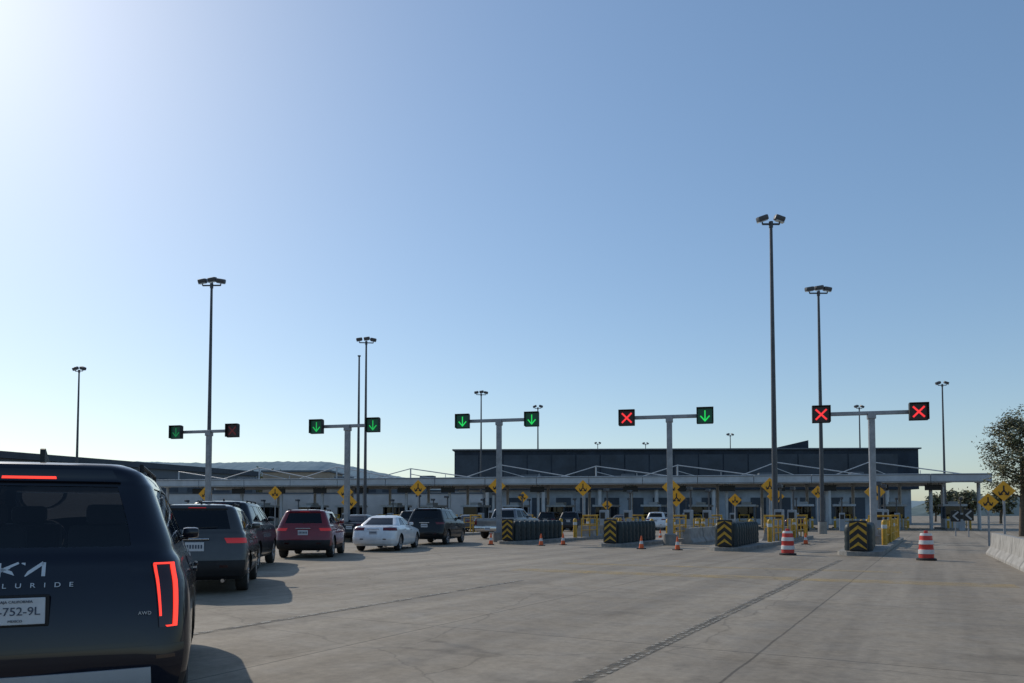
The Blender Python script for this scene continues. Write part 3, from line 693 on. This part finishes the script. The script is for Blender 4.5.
for i in range(nb*2+1):
    x=min(max(i*bay/2,.5),CL-.5)
    for yy in(1.6,10.5): 
        b=MB(); b.cyl((x,yy,0),(x,yy,4.83),.16,n=10); b.box((x,yy,4.6),(.5,.5,.25)); b.obj("column",M_wsteel,ct)
for i in range(nb):
    x=i*bay+.3+random.uniform(-.6,.9)*(i>0); b=MB(); zt=5.18; ap=6.6+random.uniform(-.15,.25)
    b.cyl((x,4,zt),(x,4,ap),.08,n=8)
    b.cyl((x,4,ap),(min(x+bay*.92,CL),1.5,zt),.055,n=6)
    b.cyl((x+bay*.45,2.75,zt),(x+bay*.45,2.75,zt+.62),.035,n=6)
    if i: b.cyl((x,4,ap),(x-bay*.45,2,zt),.05,n=6); b.cyl((x,4,ap-.6),(x+bay*.4,8,zt),.04,n=6)
    b.obj("roof_strut",M_wsteel,ct)
for i in range(7):
    b=MB(); b.box((6+i*12+random.uniform(-2,2),8,5.55),(random.uniform(1.2,2.4),1.4,.75),bev=.05); b.obj("roof_unit",M_bgrey,ct)
def make_booth():
    t=thing("inspection_booth","small pale inspection booth with glazed upper walls","inspection booth",group="inspection booths under the canopy")
    b=MB(); b.box((0,0,.6),(1.7,3,.9),bev=.03); b.obj("wall",M_wall,t)
    for x in(-.8,.8):
        for y in(-1.45,0,1.45): b=MB(); b.box((x,y,1.65),(.09,.09,1.2)); b.obj("window_frame",M_poled,t)
    for c_,s_ in(((0,-1.46,1.65),(1.5,.02,1.18)),((0,1.46,1.65),(1.5,.02,1.18)),((-.81,0,1.65),(.02,2.8,1.18)),((.81,0,1.65),(.02,2.8,1.18))):
        b=MB(); b.box(c_,s_); b.obj("window",M_glass,t)
    b=MB(); b.box((0,0,2.36),(2.1,3.5,.22),bev=.04); b.box((0,0,2.6),(.9,1.1,.28),bev=.03); b.obj("roof",M_fascia,t)
    b=MB(); b.box((0,0,.075),(2.2,9,.15),bev=.03); b.obj("plinth",M_concd,t); return t
booth=make_booth(); first=True; cn=Vector((-cd.y,cd.x,0)).normalized(); cu=cd.normalized()
NB=18; bb=CL/NB
for i in range(NB):
    p=CA+cu*(i*bb+bb*.5+random.uniform(-.5,.5))+cn*(4.0+random.uniform(-1.2,1.2))
    if first: booth.location=p; booth.rotation_euler=(0,0,-R(22)); first=False
    else: clone(booth,p,-R(22))
    fw=Vector((math.sin(R(22)),math.cos(R(22)),0)); sd_=Vector((math.cos(R(22)),-math.sin(R(22)),0))
    for o_ in(-1,1):
        q=p-fw*3.9+sd_*o_*.9
        clone(bo,(q.x,q.y,.15))
    q=p-fw*3.0; clone(gf,(q.x,q.y,.15),-R(22)); 
    q=p-fw*6.2+sd_*.6; clone(ra,(q.x,q.y,.0),-R(22))
    q=p-fw*(7.4+random.uniform(0,3))-sd_*.4; clone(cb_,(q.x,q.y,.0),-R(22))
def laneboard():
    t=thing("lane_board","small dark lane status board under canopy edge","lane board",group="lane status boards on the canopy edge")
    b=MB(); b.box((0,0,0),(1.5,.14,.55),bev=.02); b.obj("board",M_blk,t)
    for x in(-.5,.5): b=MB(); b.cyl((x,0,.2),(x,0,.6),.03,n=6); b.obj("hanger",M_poled,t)
    return t
lb_=laneboard(); first=True
for i in range(NB-1):
    p=CA+cu*(i*bb+bb)+cn*.9; p.z=4.05
    if first: lb_.location=p; lb_.rotation_euler=(0,0,crz); first=False
    else: clone(lb_,p,crz)
# ---------------------------------------------------------------- buildings
t=thing("terminal_building","long dark glazed terminal building behind the canopy","building",(-8.8,118,0),-R(2.5))
Lb=69.6
b=MB(); b.box((Lb/2,10.5,2.6),(Lb-1,19,5.2)); b.obj("lower_wall",M_mid,t)  # pale bluish wall colour stands in for light haze under the canopy
b=MB(); b.box((Lb/2,10,8.2),(Lb,21,6.0)); b.obj("wall",M_bdark,t)
b=MB(); b.box((Lb/2,9.9,11.3),(Lb+.6,21.6,.20)); b.obj("roof",M_bgrey,t)
for k in range(int(Lb/3.7)):
    b=MB(); b.box((1.9+k*3.7,-.53,8.2),(3.5,.05,4.6)); b.obj("window",M_bglass,t)
for k in range(int(Lb/3.7)):
    b=MB(); b.box((1.9+k*3.7,.97,2.4),(2.3,.05,3.2)); b.obj("window",M_bglass,t)
b=MB(); b.prism([(48.2,.5,11.4),(53.8,.5,11.4),(53.8,.5,12.7)],(0,8,0)); b.obj("roof_wedge",M_bdark,t)
for k in range(8): b=MB(); b.cyl((5+k*8.6,.2,0),(5+k*8.6,.2,5.2),.3,n=10); b.obj("column",M_wall,t)
t=thing("long_shed","long grey shed with low sloping roof","building",(-76,78,0),0)
a=Vector((0,0));e=Vector((26,72)); nrm=Vector((e.y,-e.x)).normalized()*-22
b=MB(); b.prism([(a.x,a.y,0),(e.x,e.y,0),(e.x+nrm.x,e.y+nrm.y,0),(a.x+nrm.x,a.y+nrm.y,0)],(0,0,8.9)); b.obj("wall",M_bgrey,t)
M_shroof=mat("shed_roof",(.07,.083,.10),.8,var=.15,scale=.3,spec=.2)
b=MB(); b.prism([(a.x+.6,a.y-.6,8.9),(e.x+.6,e.y+.6,8.9),(e.x+nrm.x,e.y+nrm.y,8.9),(a.x+nrm.x,a.y+nrm.y,8.9)],(0,0,.9)); b.obj("roof",M_shroof,t)
for k in range(12):
    f0=(k+.15)/12;f1=(k+.8)/12;off=-nrm.normalized()*.05; p0=a.lerp(e,f0)+off;p1=a.lerp(e,f1)+off
    b=MB(); b.prism([(p0.x,p0.y,4.8),(p1.x,p1.y,4.8),(p1.x,p1.y,7.4),(p0.x,p0.y,7.4)],(off.x*.5,off.y*.5,0)); b.obj("window",M_bglass,t)
def lowb(x,y,w_,h_,lab,mt):
    t=thing("low_building",lab,"building",(x,y,0),0)
    b=MB(); b.box((w_/2,6,h_/2),(w_,12,h_)); b.obj("wall",mt,t)
    b=MB(); b.box((w_/2,6,h_+.2),(w_+.6,12.6,.4)); b.obj("roof",M_bgrey,t)
    for k in range(int(w_/3.2)): b=MB(); b.box((1.8+k*3.2,-.03,h_-2.2),(1.8,.06,1.3)); b.obj("window",M_bglass,t)
lowb(-52,160,14,10.2,"low tan flat-roofed building below the hill",M_tan)
lowb(-36,170,16,8.6,"low grey flat-roofed building below the hill",M_bgrey)
lowb(-22,180,14,6.8,"low pale flat-roofed building below the hill",M_wall)
t=thing("screen_wall","pale long wall of the secondary inspection area","wall",(-52,104,0),0)
b=MB(); b.box((24,0,2.1),(48,.4,4.2)); b.obj("wall",M_wall,t)
b=MB(); b.box((24,0,4.3),(48.3,.6,.2)); b.obj("wall_cap",M_bgrey,t)

# ---------------------------------------------------------------- hills
def hill(name,x0,x1,y0,y1,hf,mt,nx=160,ny=14,rough=1.0):
    vs=[];fs=[]
    for j in range(ny+1):
        y=y0+(y1-y0)*j/ny
        for i in range(nx+1):
            x=x0+(x1-x0)*i/nx; e=math.sin(math.pi*min(1,j/ny*1.0))**.8
            vs.append((x,y,(hf(x)+noise.noise(Vector((x*.006,y*.001,0)))*6+rough*abs(noise.noise(Vector((x*.12,y*.12,3))))*4)*e-.5))
    for j in range(ny):
        for i in range(nx): a_=j*(nx+1)+i; fs.append((a_,a_+1,a_+nx+2,a_+nx+1))
    me=bpy.data.meshes.new(name); me.from_pydata(vs,[],fs); me.materials.append(mt)
    for p_ in me.polygons: p_.use_smooth=True
    o=bpy.data.objects.new(name,me); col.objects.link(o); o["kind"]="structure"; return o
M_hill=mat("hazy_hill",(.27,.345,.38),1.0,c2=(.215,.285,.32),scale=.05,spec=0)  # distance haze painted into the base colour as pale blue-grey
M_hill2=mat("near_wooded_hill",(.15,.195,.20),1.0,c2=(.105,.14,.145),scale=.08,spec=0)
def h1(x):
    px=512+x/1350*F
    return (min(1,max(0,540-px)/210)**.75*88 if px<540 else 0)+4
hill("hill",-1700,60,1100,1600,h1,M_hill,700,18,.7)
def h2(x):
    px=512+x/650*F
    return max(0,min(1,(470-px)/120))*28+max(0,min(1,(px-900)/60))*13+2
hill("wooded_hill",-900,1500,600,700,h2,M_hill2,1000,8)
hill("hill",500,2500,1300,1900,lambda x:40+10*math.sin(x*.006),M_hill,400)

# ---------------------------------------------------------------- trees
M_bark=mat("bark",(.09,.07,.05),.9,var=.3,scale=8)
M_leaf=mat("leaf",(.15,.145,.065),.7,var=.35,scale=1.2)
M_leaf2=mat("leaf_dark",(.09,.09,.05),.7,var=.3,scale=1.2)
def tree(x,y,H,Rr,label,n=2600,seed=1,ls=.14,sp=.17):
    rnd=random.Random(seed); t=thing("tree",label,"tree",(x,y,0))
    b=MB(); b.cyl((0,0,0),(.15,0,H*.4),.20,.14,10); b.cyl((.15,0,H*.4),(.1,.1,H*.80),.14,.04,8); tips=[]
    for k in range(18):
        a=k*2.4; f=k/17; z0=H*(.25+.55*f); ln=Rr*math.sin(math.pi*(.25+.6*f))*rnd.uniform(.85,1.1)
        p0=Vector((.15,0,z0)); p1=p0+Vector((math.cos(a)*ln*.6,math.sin(a)*ln*.6,ln*.30)); p2=p1+Vector((math.cos(a+.4)*ln*.4,math.sin(a+.4)*ln*.4,ln*.22))
        b.cyl(p0,p1,.06,.035,6); b.cyl(p1,p2,.035,.012,5); tips+=[p1,p2,p1.lerp(p2,.5),p0.lerp(p1,.6)]
        for q in range(3):
            p3=p1+Vector((rnd.uniform(-1,1),rnd.uniform(-1,1),rnd.uniform(-.2,1)))*ln*.35; b.cyl(p1,p3,.022,.008,4); tips.append(p3)
    tips.append(Vector((.1,.1,H*.85))); tips.append(Vector((0,0,H*.93)))
    b.obj("trunk",M_bark,t,smooth=40)
    bm=bmesh.new()
    for i in range(n):
        c=rnd.choice(tips); s_=Rr*sp*.6; p=c+Vector((rnd.gauss(0,s_),rnd.gauss(0,s_),rnd.gauss(0,s_*.8)))
        u=Vector((rnd.uniform(-1,1),rnd.uniform(-1,1),rnd.uniform(-1,1))).normalized(); v=u.orthogonal().normalized(); l=ls*rnd.uniform(.7,1.5)
        f=bm.faces.new([bm.verts.new(p+u*l),bm.verts.new(p+v*l*.55),bm.verts.new(p-u*l),bm.verts.new(p-v*l*.55)]); f.material_index=rnd.random()<.45
    me=bpy.data.meshes.new("crown"); bm.to_mesh(me); bm.free(); me.materials.append(M_leaf); me.materials.append(M_leaf2)
    o=bpy.data.objects.new("crown",me); col.objects.link(o); o.parent=t
tree(fx(1021,52),52,9.1,2.2,"olive-green leafy tree behind the barrier wall",12000,3,.085,.24)
tree(fx(1066,60),60,8.0,3.0,"olive-green leafy tree behind the barrier wall",6000,5,.11,.2)
for i,(px,d,h) in enumerate(((255,175,11.8),(272,178,12.0),(290,190,12.4),(322,190,10.5),(345,195,10.5),(390,190,9),(950,150,6.5),(968,140,6.2),(935,150,5.5),(1000,120,5.5))):
    tree(fx(px,d),d,h,h*.34,"distant small tree by the low buildings",900,10+i,.3,.3)

# ---------------------------------------------------------------- world, sun, camera
AZ=R(-42); EL=R(34)
w=bpy.data.worlds.new("World"); scene.world=w; w.use_nodes=True; nt=w.node_tree
sk=nt.nodes.new("ShaderNodeTexSky"); sk.sky_type='NISHITA'; sk.sun_disc=False; sk.sun_elevation=EL; sk.sun_rotation=AZ; sk.air_density=1.05; sk.dust_density=.62; sk.ozone_density=2.6; sk.altitude=0
gmm=nt.nodes.new("ShaderNodeGamma"); gmm.inputs[1].default_value=.74
hs=nt.nodes.new("ShaderNodeHueSaturation"); hs.inputs["Saturation"].default_value=1.14
mm=nt.nodes.new("ShaderNodeMix"); mm.data_type='RGBA'; mm.blend_type='MULTIPLY'; mm.inputs["Factor"].default_value=1; mm.inputs["B"].default_value=(1.10,1.19,1.26,1)
bg=nt.nodes["Background"]; bg.inputs["Strength"].default_value=.15
nt.links.new(sk.outputs[0],gmm.inputs[0]); nt.links.new(gmm.outputs[0],hs.inputs["Color"]); nt.links.new(hs.outputs[0],mm.inputs["A"]); nt.links.new(mm.outputs["Result"],bg.inputs[0])
sd=Vector((math.sin(AZ)*math.cos(EL),math.cos(AZ)*math.cos(EL),math.sin(EL)))
l=bpy.data.lights.new("sun",'SUN'); l.energy=2.8; l.angle=R(.5); l.color=(1,.91,.78)
lo=bpy.data.objects.new("sun",l); col.objects.link(lo); lo.rotation_euler=sd.to_track_quat('Z','Y').to_euler(); lo.location=(-30,40,40)
cam=bpy.data.cameras.new("camera"); co_=bpy.data.objects.new("camera",cam); col.objects.link(co_); scene.camera=co_
cam.sensor_width=36; cam.lens=27; cam.clip_end=12000; cam.clip_start=.05
pt=2.5; co_.location=(0,0,CH); co_.rotation_euler=(R(90+pt),0,0)
cam.shift_y=(HY-341.5-F*math.tan(R(pt)))/1024
scene.view_settings.view_transform='Standard'; scene.view_settings.look='None'; scene.view_settings.exposure=0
┄┄┄┄┄┄┄┄┄┄┄┄┄┄┄┄┄┄┄┄
Exercise description: Take each line containing the string "scale" and copy it out.

Complete response:
M_shroof=mat("shed_roof",(.07,.083,.10),.8,var=.15,scale=.3,spec=.2)
M_hill=mat("hazy_hill",(.27,.345,.38),1.0,c2=(.215,.285,.32),scale=.05,spec=0)  # distance haze painted into the base colour as pale blue-grey
M_hill2=mat("near_wooded_hill",(.15,.195,.20),1.0,c2=(.105,.14,.145),scale=.08,spec=0)
M_bark=mat("bark",(.09,.07,.05),.9,var=.3,scale=8)
M_leaf=mat("leaf",(.15,.145,.065),.7,var=.35,scale=1.2)
M_leaf2=mat("leaf_dark",(.09,.09,.05),.7,var=.3,scale=1.2)